シスコと IDC 社の調査は、あらゆる規模の数千の組織と、世界中の複数の業界から得た調査の結果に基づいて進められます。まだ移行を開始していない組織から、導入と学習を開始した組織、実際にハイブリッドワークモデルを取り入れてリーダーシップを発揮し、このような新しい働き方でさらなる目標の達成を目指している組織まで、さまざまな組織のハイブリッドワークの成熟度を調査します。

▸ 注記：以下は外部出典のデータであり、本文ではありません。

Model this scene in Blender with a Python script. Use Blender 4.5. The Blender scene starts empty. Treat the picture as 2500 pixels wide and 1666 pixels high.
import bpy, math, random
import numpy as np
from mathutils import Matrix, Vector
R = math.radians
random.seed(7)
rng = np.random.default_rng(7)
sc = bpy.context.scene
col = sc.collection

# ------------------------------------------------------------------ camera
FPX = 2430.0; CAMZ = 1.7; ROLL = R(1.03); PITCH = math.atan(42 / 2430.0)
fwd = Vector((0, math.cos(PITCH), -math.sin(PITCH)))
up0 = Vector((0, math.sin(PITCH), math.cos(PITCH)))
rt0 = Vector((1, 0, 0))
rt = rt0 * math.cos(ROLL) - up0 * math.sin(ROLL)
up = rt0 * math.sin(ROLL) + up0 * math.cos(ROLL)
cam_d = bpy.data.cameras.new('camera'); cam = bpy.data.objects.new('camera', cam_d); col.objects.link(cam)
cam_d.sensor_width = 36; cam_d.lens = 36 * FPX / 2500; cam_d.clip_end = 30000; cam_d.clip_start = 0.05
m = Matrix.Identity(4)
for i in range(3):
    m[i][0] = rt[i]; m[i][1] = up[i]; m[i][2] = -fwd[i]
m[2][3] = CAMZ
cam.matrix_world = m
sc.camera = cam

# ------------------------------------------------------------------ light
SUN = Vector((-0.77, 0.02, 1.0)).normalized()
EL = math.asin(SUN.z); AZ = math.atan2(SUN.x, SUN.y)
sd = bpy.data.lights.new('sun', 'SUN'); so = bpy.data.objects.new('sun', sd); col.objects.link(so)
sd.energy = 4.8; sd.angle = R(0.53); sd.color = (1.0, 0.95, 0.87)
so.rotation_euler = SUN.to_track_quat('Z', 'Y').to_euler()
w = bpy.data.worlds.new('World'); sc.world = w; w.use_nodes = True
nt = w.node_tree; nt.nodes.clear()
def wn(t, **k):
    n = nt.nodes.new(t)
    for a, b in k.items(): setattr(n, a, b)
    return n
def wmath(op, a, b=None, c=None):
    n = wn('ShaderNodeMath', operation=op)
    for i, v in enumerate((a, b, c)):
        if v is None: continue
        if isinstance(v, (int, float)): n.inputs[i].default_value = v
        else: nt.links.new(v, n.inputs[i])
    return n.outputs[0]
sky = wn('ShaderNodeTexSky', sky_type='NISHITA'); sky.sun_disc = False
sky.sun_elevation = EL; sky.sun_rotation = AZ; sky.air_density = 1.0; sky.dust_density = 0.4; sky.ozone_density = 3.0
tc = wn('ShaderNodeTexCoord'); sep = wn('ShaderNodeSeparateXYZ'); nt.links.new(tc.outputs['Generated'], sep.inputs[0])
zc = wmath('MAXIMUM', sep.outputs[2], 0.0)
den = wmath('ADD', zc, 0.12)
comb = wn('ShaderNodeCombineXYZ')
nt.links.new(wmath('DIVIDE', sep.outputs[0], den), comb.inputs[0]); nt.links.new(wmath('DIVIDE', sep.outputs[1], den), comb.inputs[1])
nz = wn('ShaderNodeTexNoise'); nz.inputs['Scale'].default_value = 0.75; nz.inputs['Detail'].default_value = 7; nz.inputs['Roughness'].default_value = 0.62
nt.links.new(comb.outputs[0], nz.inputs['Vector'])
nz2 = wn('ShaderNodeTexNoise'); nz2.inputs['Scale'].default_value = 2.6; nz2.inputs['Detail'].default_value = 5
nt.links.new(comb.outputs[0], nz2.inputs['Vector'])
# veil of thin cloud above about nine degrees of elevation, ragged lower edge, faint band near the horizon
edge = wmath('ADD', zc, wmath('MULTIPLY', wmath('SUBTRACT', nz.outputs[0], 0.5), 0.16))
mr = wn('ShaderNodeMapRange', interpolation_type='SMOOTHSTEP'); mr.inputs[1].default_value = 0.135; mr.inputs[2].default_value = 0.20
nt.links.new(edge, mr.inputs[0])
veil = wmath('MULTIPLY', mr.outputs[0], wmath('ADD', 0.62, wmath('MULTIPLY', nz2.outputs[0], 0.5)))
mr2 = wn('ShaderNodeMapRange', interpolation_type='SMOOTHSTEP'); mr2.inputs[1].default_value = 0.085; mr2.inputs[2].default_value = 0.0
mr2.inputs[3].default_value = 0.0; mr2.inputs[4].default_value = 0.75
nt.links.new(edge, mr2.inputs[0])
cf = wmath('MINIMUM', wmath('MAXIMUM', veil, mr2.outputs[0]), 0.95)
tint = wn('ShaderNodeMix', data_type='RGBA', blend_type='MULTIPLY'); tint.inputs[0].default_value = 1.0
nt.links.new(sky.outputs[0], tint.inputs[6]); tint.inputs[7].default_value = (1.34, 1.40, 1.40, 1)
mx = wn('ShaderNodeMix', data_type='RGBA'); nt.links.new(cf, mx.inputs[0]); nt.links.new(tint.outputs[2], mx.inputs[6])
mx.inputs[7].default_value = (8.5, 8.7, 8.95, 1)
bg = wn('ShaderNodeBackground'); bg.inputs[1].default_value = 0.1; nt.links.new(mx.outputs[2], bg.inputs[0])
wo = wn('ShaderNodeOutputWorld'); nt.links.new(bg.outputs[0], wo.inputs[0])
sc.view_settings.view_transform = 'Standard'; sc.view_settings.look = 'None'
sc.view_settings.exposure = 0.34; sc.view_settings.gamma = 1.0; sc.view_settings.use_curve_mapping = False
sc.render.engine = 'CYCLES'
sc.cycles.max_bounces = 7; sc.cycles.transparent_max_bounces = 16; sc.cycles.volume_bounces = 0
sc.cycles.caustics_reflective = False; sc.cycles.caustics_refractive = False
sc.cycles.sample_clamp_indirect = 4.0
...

シスコは間もなく、主な調査結果の共有を開始します。これらの結果は、シスコのハイブリッド ワーク ソリューションのページでご覧いただけます。

グローバル ハイブリッド ワーク インデックス

シスコは、グローバル ハイブリッド ワーク インデックス でハイブリッドワークの動向を調査する独自の取り組みを開始しました。グローバル ハイブリッド ワーク インデックスには、新たな労働の動向だけでなく、組織が創造力を解き放ってイノベーションを推進し、従業員のウェルビーイングを向上させる方法が示されています。

このようなインサイトを得るために、シスコは自社のコアプラットフォームとコラボレーション(Webex)、ネットワーキング(Meraki)、インターネット可視化(ThousandEyes)、およびセキュリティ(Talos、Duo、Umbrella)ソリューションから取得した、数百万の匿名化されたお客様のデータポイントを活用しました。さらに、第三者が 34 ヵ国の 3 万 9,000 人に対して実施した匿名調査(対象は、CIO、IT 意思決定者、従業員)結果も組み合わせています。広範囲に及ぶ調査では、シスコ独自の人事関連データも使用されました。

主な結果として、多くの組織が、ハイブリッドワークの成功の重要な特性である、十分な柔軟性を従業員に与えていないことがわかりました。64% の従業員は、このようなハイブリッドワークの柔軟性の欠如が、会社に残るか退職するかの判断に影響すると考えています。一方、自社が今後 6 ~ 12 ヵ月の間に、場所を問わない働き方を自由に選択できるようにしてくれると期待している従業員は、わずか 47% にとどまっています。

また、将来の成功のためにハイブリッドワークが重要である(また多くの組織で IT の役割が進化している)にもかかわらず、今もなお、IT 意思決定者の半数近くは、従業員のエクスペリエンスやビジネス成果より運用効率を優先させています。

リモートワークへの移行に関して言えば、これほど短期間で進歩を遂げたのは素晴らしいことです。しかし、このデータが示すように、多くの企業がハイブリッドワークの大きなメリットを完全に得られるようになるまでには、まだ長い時間がかかります。そのため、これからハイブリッドワークへの移行の現状(と将来何を達成できるのか)を明確にしていくことが不可欠です。

今後数ヵ月の間に、さらに調査結果を共有できるかと思いますが、そうした情報が増えれば、それだけ早くハイブリッドワークの大きなメリットを得ることができます。